Below is a listing; reproduce each line of it exactly.

━━━━━ GIVEN DATA

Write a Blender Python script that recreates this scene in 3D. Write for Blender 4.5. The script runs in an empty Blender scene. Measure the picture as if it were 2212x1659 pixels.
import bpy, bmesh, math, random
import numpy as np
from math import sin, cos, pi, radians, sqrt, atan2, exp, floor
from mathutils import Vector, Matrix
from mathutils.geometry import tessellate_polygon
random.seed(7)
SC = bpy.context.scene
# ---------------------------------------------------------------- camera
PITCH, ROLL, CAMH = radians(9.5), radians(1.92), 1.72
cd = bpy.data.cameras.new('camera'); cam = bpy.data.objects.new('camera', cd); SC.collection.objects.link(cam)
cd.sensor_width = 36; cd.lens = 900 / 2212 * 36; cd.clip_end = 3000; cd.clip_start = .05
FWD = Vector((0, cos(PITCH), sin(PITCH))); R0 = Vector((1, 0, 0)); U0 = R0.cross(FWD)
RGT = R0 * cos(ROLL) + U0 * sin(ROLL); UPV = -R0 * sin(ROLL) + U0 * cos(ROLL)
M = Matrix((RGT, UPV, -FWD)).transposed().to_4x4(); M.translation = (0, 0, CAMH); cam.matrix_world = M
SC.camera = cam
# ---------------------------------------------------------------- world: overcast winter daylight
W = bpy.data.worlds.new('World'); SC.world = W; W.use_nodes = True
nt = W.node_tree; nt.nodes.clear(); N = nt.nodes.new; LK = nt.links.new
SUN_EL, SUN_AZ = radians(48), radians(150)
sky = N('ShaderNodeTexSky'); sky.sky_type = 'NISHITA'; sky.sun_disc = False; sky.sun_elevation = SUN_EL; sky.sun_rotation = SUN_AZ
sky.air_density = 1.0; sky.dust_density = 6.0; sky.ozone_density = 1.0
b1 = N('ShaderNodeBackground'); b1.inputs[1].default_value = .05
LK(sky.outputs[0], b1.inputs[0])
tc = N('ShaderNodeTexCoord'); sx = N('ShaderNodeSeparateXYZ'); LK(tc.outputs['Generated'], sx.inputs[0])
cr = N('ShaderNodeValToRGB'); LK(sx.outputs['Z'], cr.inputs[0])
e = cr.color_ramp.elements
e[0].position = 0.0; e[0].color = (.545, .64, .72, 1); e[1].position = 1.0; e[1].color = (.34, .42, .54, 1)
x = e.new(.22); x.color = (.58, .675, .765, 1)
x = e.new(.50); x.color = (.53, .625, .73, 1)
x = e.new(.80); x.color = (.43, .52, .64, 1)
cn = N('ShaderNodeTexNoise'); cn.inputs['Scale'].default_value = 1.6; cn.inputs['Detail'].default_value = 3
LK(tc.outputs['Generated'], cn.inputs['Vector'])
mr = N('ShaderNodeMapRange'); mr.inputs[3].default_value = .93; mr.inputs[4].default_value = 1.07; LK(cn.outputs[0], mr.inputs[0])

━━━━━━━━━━

§ **SOLUTION FOR THIS PROBLEM**:
Write a Blender Python script that recreates this scene in 3D. Write for Blender 4.5. The script runs in an empty Blender scene. Measure the picture as if it were 2212x1659 pixels.
import bpy, bmesh, math, random
import numpy as np
from math import sin, cos, pi, radians, sqrt, atan2, exp, floor
from mathutils import Vector, Matrix
from mathutils.geometry import tessellate_polygon
random.seed(7)
SC = bpy.context.scene
# ---------------------------------------------------------------- camera
PITCH, ROLL, CAMH = radians(9.5), radians(1.92), 1.72
cd = bpy.data.cameras.new('camera'); cam = bpy.data.objects.new('camera', cd); SC.collection.objects.link(cam)
cd.sensor_width = 36; cd.lens = 900 / 2212 * 36; cd.clip_end = 3000; cd.clip_start = .05
FWD = Vector((0, cos(PITCH), sin(PITCH))); R0 = Vector((1, 0, 0)); U0 = R0.cross(FWD)
RGT = R0 * cos(ROLL) + U0 * sin(ROLL); UPV = -R0 * sin(ROLL) + U0 * cos(ROLL)
M = Matrix((RGT, UPV, -FWD)).transposed().to_4x4(); M.translation = (0, 0, CAMH); cam.matrix_world = M
SC.camera = cam
# ---------------------------------------------------------------- world: overcast winter daylight
W = bpy.data.worlds.new('World'); SC.world = W; W.use_nodes = True
nt = W.node_tree; nt.nodes.clear(); N = nt.nodes.new; LK = nt.links.new
SUN_EL, SUN_AZ = radians(48), radians(150)
sky = N('ShaderNodeTexSky'); sky.sky_type = 'NISHITA'; sky.sun_disc = False; sky.sun_elevation = SUN_EL; sky.sun_rotation = SUN_AZ
sky.air_density = 1.0; sky.dust_density = 6.0; sky.ozone_density = 1.0
b1 = N('ShaderNodeBackground'); b1.inputs[1].default_value = .05
LK(sky.outputs[0], b1.inputs[0])
tc = N('ShaderNodeTexCoord'); sx = N('ShaderNodeSeparateXYZ'); LK(tc.outputs['Generated'], sx.inputs[0])
cr = N('ShaderNodeValToRGB'); LK(sx.outputs['Z'], cr.inputs[0])
e = cr.color_ramp.elements
e[0].position = 0.0; e[0].color = (.545, .64, .72, 1); e[1].position = 1.0; e[1].color = (.34, .42, .54, 1)
x = e.new(.22); x.color = (.58, .675, .765, 1)
x = e.new(.50); x.color = (.53, .625, .73, 1)
x = e.new(.80); x.color = (.43, .52, .64, 1)
cn = N('ShaderNodeTexNoise'); cn.inputs['Scale'].default_value = 1.6; cn.inputs['Detail'].default_value = 3
LK(tc.outputs['Generated'], cn.inputs['Vector'])
mr = N('ShaderNodeMapRange'); mr.inputs[3].default_value = .93; mr.inputs[4].default_value = 1.07; LK(cn.outputs[0], mr.inputs[0])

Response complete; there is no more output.